### [TASK]
Starting with the first line below, extract each line through the one that contains "mb.build('wire_loops', t, origin=(ax_, -.35, az_))", inclusive, excluding pictures.

Begin

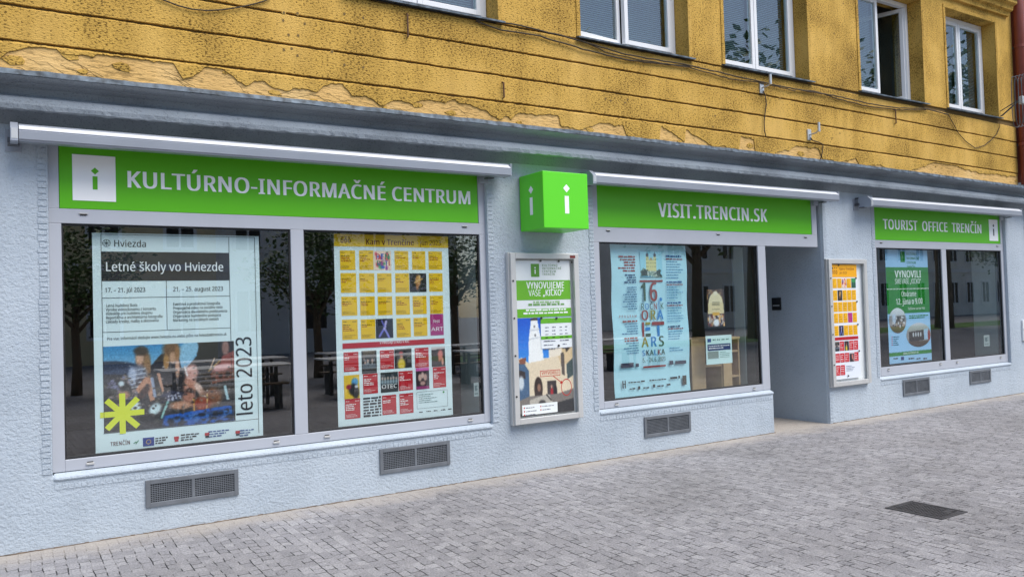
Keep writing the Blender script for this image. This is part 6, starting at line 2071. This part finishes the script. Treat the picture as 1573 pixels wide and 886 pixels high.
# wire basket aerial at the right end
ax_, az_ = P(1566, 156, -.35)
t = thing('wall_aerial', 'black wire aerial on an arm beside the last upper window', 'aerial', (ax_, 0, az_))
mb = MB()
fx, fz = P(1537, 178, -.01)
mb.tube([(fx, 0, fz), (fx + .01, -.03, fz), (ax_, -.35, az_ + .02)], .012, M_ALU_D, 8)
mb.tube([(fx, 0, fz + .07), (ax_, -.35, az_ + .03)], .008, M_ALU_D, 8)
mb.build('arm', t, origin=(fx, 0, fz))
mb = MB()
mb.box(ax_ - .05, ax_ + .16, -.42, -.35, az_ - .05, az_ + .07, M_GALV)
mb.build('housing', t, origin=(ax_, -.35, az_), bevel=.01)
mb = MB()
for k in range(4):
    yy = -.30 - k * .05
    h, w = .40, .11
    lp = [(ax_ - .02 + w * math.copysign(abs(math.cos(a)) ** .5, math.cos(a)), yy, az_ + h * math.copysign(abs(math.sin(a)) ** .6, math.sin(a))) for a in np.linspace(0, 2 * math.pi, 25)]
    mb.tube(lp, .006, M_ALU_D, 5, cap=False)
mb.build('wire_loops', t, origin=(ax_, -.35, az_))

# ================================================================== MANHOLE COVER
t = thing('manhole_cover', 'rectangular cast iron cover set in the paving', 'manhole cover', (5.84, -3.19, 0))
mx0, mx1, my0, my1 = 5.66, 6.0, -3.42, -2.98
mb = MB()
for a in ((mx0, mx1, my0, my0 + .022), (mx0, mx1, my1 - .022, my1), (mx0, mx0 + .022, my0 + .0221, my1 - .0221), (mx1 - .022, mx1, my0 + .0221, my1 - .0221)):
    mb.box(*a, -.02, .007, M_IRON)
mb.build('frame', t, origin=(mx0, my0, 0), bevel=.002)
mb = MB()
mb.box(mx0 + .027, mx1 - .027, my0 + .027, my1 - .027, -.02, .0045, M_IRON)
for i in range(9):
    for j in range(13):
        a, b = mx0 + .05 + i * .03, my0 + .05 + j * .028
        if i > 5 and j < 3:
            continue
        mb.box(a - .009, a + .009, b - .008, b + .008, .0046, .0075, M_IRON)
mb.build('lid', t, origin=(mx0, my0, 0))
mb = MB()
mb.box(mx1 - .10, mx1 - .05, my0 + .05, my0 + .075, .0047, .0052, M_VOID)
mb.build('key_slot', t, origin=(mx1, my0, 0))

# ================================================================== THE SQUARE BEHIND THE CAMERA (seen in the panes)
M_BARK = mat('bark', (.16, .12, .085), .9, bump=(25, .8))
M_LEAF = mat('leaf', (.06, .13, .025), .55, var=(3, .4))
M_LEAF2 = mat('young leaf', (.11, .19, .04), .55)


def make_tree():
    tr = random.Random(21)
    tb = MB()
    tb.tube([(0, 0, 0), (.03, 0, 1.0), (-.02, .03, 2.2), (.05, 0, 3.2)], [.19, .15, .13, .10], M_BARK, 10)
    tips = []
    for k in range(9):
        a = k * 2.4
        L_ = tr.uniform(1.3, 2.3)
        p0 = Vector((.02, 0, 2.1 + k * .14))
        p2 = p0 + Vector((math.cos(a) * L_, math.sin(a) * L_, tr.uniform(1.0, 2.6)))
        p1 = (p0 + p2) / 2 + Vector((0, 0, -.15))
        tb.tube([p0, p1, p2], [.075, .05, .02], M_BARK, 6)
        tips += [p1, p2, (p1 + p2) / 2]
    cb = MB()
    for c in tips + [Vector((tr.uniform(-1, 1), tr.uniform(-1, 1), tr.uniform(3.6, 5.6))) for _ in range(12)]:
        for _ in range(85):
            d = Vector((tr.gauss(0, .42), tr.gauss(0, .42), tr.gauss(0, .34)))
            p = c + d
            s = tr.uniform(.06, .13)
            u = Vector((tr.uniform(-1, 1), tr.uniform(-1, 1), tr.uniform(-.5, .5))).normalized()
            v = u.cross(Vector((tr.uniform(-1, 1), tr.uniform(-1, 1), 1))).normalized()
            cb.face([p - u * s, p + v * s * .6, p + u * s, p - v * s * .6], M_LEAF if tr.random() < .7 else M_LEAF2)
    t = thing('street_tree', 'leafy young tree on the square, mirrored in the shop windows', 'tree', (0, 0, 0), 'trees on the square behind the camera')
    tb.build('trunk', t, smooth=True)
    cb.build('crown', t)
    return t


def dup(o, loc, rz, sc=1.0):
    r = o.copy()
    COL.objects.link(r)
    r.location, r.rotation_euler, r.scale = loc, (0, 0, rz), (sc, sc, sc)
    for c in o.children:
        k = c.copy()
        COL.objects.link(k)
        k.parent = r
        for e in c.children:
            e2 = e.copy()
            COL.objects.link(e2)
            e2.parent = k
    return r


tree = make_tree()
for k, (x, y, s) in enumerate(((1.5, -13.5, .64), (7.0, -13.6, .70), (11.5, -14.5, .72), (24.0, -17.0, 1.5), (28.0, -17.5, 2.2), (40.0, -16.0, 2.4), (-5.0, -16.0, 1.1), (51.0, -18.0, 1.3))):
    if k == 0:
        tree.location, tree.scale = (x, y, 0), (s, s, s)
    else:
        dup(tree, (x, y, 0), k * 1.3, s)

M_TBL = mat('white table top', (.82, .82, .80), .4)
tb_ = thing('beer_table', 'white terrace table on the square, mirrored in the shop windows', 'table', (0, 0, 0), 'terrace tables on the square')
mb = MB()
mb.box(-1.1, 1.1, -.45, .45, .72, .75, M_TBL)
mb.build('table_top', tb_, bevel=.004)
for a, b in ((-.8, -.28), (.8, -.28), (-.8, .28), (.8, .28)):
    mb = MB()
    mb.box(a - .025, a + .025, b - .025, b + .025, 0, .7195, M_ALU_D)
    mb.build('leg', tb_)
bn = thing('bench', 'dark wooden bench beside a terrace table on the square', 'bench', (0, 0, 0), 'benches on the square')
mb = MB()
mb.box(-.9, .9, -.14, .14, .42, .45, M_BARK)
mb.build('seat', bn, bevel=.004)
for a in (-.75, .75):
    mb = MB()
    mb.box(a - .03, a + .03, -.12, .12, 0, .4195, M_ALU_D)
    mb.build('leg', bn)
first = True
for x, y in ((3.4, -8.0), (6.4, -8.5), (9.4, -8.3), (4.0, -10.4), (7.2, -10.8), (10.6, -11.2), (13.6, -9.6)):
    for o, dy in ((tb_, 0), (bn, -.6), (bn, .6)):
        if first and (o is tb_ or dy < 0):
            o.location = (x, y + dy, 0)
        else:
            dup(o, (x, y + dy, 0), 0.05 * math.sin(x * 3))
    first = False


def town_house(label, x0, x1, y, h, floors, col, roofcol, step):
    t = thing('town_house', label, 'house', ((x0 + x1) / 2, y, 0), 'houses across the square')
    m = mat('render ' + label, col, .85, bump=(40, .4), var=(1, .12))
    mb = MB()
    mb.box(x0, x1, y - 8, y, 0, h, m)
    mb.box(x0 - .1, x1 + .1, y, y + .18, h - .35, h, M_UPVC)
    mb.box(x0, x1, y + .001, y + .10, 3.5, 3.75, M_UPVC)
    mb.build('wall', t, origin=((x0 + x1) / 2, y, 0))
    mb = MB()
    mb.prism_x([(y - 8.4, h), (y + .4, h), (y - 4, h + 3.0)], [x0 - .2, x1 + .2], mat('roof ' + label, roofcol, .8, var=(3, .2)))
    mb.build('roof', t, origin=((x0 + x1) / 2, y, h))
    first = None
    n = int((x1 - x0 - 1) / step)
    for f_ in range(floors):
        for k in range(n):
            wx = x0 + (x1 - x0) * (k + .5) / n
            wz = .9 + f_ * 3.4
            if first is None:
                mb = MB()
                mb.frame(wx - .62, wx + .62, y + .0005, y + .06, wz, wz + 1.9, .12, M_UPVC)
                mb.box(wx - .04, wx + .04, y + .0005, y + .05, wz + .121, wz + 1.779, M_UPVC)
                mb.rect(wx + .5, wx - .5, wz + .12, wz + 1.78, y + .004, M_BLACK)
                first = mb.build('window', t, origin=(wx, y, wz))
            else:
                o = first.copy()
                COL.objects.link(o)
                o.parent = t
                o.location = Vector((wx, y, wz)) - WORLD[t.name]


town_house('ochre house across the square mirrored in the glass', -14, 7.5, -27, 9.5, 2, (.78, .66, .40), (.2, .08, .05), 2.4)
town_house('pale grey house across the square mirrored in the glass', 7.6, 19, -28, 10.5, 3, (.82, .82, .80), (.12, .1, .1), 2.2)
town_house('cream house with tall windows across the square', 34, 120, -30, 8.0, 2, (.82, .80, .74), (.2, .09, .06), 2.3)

End

### [RESULT OF THIS TASK]
Keep writing the Blender script for this image. This is part 6, starting at line 2071. This part finishes the script. Treat the picture as 1573 pixels wide and 886 pixels high.
# wire basket aerial at the right end
ax_, az_ = P(1566, 156, -.35)
t = thing('wall_aerial', 'black wire aerial on an arm beside the last upper window', 'aerial', (ax_, 0, az_))
mb = MB()
fx, fz = P(1537, 178, -.01)
mb.tube([(fx, 0, fz), (fx + .01, -.03, fz), (ax_, -.35, az_ + .02)], .012, M_ALU_D, 8)
mb.tube([(fx, 0, fz + .07), (ax_, -.35, az_ + .03)], .008, M_ALU_D, 8)
mb.build('arm', t, origin=(fx, 0, fz))
mb = MB()
mb.box(ax_ - .05, ax_ + .16, -.42, -.35, az_ - .05, az_ + .07, M_GALV)
mb.build('housing', t, origin=(ax_, -.35, az_), bevel=.01)
mb = MB()
for k in range(4):
    yy = -.30 - k * .05
    h, w = .40, .11
    lp = [(ax_ - .02 + w * math.copysign(abs(math.cos(a)) ** .5, math.cos(a)), yy, az_ + h * math.copysign(abs(math.sin(a)) ** .6, math.sin(a))) for a in np.linspace(0, 2 * math.pi, 25)]
    mb.tube(lp, .006, M_ALU_D, 5, cap=False)
mb.build('wire_loops', t, origin=(ax_, -.35, az_))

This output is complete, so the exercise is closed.